10. Thereafter, on 17.09.2022, accused counsel closed the DE, thereafter, defense evidence was closed, and matter was put up for final argument.
ARGUMENTS ADVANCED ON BEHALF OF THE PARTIES
11. Sh. Jinender Jain, Ld. Counsel for the complainant has argued that to the effect that accused no. 3 and 4 were involved in day- to-day affairs of the accused company. And that out of 57 cheques given by the accused company, 24 cheques had been cleared and now accused no. 3 cannot say her signature were forged on the MoU. He has lastly argued that the complainant has proved all the pre-requisites of the offence under section under section 138 NI Act and has prayed that the accused persons be convicted of the offence alleged against him.

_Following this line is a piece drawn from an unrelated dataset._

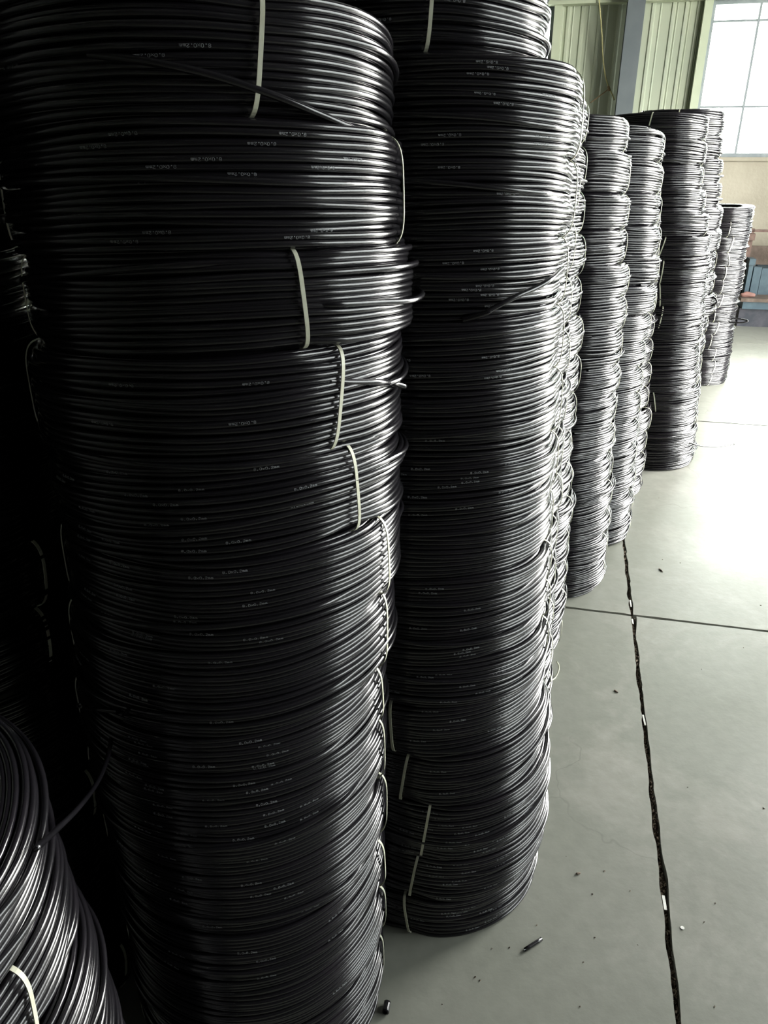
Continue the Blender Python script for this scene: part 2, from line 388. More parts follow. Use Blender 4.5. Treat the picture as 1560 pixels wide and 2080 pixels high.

12. Per contra, Sh. Neeraj Aggarwal, Ld. Counsel for the Official Liquidator (OL) of the accused no. 1 company has argued that the directors have not informed the OL regarding the transaction of the present case and has argued that the accused company has no liability towards the complainant.
13. Sh. Shivaji Shukla, Ld. Counsel for the accused no. 3 and 4 has argued that in Ex. CW-1/B i.e., that is the accused company's CT Cases 3115/2018 Manju Jain Vs. M/s. Fucon Technologies Ltd. Ors.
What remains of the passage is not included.